In a recent report, US publisher Dow Jones & Co.?s indicated that the profitability growth American companies appeared to be picking up momentum. Dow Jones indicated that 1,251 companies out of the 1,500 companies in its US Total Market Index had reported earnings for the second quarter of 2003. Combined net income (unadjusted for exceptional items) for those companies jumped by 65.0% to $112.5bn, compared to $69.2bn recorded a year earlier. Companies that witnessed the sharpest boost in earnings were energy companies (helped by high oil and natural-gas prices) and finance companies (which benefitted from low interest rates). In the second quarter of 2003, US-based petroleum giant ChevronTexaco saw a 293% jump in net income, while profits of financial concerns J.P Morgan Chase and Merrill Lynch jumped by 78% and 61% respectively.

This earnings turnaround re-affirmed the scenario whereby the US economy may lead a global economic recovery in the second half of 2003. On the economic front, there are already increasingly positive signs heralding that the worse may be over. In the US, optimism is fuelled by the recent slew of economic data for the second quarter of 2003 (real GDP grew a larger than expected 2.4% p.a., capital and government spending rose by 7.5%) and the July reading of the ISM manufacturing index, which shot above the 50 boom/bust line. In a recent piece of research, US brokerage house Merrill Lynch expects the US economy to grow by about 3% for the second half of 2003 and to record a 3.3% growth in 2004, versus a 2.3% growth expected for 2003. Last week, the bond markets weakened as investors expect higher interest rates amid a healthier economy.
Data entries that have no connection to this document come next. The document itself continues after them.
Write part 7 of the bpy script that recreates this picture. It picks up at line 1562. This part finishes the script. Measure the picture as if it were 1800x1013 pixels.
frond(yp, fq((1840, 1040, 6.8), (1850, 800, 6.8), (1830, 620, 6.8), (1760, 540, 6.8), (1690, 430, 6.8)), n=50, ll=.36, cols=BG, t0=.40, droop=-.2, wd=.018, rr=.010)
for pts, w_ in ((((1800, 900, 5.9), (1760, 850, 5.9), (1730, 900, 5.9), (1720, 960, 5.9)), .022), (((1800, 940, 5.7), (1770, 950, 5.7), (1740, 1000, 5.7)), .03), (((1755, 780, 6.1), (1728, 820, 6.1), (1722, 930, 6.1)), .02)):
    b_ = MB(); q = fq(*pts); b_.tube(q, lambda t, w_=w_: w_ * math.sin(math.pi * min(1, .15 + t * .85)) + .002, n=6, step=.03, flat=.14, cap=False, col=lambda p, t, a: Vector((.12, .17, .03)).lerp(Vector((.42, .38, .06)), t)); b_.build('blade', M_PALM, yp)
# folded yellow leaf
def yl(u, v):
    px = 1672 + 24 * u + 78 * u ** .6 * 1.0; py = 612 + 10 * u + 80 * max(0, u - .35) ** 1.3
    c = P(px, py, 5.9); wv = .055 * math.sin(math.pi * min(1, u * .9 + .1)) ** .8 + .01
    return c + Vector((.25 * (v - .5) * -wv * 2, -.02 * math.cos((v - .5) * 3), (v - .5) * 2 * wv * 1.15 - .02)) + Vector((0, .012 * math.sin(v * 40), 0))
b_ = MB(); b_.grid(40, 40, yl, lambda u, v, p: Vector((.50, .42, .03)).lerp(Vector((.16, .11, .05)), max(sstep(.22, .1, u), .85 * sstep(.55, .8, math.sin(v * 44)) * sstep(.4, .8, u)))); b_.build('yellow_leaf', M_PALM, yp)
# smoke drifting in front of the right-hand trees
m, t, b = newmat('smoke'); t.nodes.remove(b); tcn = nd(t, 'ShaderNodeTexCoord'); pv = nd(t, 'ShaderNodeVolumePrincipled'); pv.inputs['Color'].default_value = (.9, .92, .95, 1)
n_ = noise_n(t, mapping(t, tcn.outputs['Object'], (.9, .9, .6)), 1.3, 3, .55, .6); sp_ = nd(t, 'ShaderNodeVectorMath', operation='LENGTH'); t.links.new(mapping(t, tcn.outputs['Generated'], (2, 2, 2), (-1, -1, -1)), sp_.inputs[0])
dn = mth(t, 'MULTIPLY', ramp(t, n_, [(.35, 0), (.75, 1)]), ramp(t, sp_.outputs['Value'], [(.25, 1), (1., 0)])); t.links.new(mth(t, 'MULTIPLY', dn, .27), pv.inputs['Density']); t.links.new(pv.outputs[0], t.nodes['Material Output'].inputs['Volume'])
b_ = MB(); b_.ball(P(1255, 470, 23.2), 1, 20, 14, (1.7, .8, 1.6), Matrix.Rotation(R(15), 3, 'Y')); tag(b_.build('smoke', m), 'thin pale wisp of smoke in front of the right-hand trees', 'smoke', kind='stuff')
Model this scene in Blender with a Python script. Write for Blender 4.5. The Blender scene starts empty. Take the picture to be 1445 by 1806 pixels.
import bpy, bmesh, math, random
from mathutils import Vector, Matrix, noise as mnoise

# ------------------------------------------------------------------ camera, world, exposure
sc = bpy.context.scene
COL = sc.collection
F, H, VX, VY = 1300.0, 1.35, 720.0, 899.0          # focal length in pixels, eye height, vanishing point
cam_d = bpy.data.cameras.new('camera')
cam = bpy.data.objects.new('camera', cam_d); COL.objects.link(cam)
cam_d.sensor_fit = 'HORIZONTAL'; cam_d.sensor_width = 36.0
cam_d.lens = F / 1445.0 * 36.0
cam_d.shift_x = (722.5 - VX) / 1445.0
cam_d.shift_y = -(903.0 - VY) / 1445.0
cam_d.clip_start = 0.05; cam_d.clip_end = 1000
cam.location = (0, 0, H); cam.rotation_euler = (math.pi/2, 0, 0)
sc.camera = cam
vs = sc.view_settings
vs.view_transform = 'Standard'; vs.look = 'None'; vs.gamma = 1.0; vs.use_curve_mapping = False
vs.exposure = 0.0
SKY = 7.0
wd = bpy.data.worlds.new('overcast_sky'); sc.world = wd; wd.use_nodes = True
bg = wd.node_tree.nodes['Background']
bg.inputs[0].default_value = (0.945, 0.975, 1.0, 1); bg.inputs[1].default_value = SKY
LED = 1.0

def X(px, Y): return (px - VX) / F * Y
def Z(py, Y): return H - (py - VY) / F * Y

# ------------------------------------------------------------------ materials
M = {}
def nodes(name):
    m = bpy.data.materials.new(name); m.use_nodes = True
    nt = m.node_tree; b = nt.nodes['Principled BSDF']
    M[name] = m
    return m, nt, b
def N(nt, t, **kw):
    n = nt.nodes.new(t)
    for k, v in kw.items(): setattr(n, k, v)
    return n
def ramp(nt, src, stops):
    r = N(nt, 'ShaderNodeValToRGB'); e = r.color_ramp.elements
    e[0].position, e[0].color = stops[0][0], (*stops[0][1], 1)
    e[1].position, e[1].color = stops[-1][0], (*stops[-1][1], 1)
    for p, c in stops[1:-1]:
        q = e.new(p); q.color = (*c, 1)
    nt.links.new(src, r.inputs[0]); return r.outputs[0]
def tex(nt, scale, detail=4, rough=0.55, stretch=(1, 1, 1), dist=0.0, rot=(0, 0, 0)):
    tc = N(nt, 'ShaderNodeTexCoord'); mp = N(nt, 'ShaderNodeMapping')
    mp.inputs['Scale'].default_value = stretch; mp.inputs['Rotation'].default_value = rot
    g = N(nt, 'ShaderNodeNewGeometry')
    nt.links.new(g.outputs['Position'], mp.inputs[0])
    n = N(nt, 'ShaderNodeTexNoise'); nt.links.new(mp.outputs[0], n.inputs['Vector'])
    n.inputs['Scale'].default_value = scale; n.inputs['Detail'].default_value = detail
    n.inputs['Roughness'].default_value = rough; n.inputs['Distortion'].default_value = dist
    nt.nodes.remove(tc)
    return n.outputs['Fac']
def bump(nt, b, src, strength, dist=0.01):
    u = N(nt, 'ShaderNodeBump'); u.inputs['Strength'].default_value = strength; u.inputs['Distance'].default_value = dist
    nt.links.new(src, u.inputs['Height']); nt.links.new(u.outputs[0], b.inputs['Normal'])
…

This anticipated pick-up in interest rates (as indicated by a 1.4% jump in the 10-year US Treasury yield since mid-June) is considered as harmful to the consumer sector. Higher interest rates may adversely affect mortgage refinancing activities, and slow down consumer spending. Consumers' assessments of current economic conditions, of conditions over the next six months, and of the employment outlook all declined.

Viewing potential weaknesses in consumer spending in the months ahead, investors avoided credit-sensitive sectors of the economy (such as homebuilders and mortgage lenders), retailing and consumer finance stocks. Shares of home-improvement chain Home Depot, electronic retailer Best Buy, mortgage lender Freddie Mac slipped by 2.5%, 3.7% and 4.6% respectively during the week under review.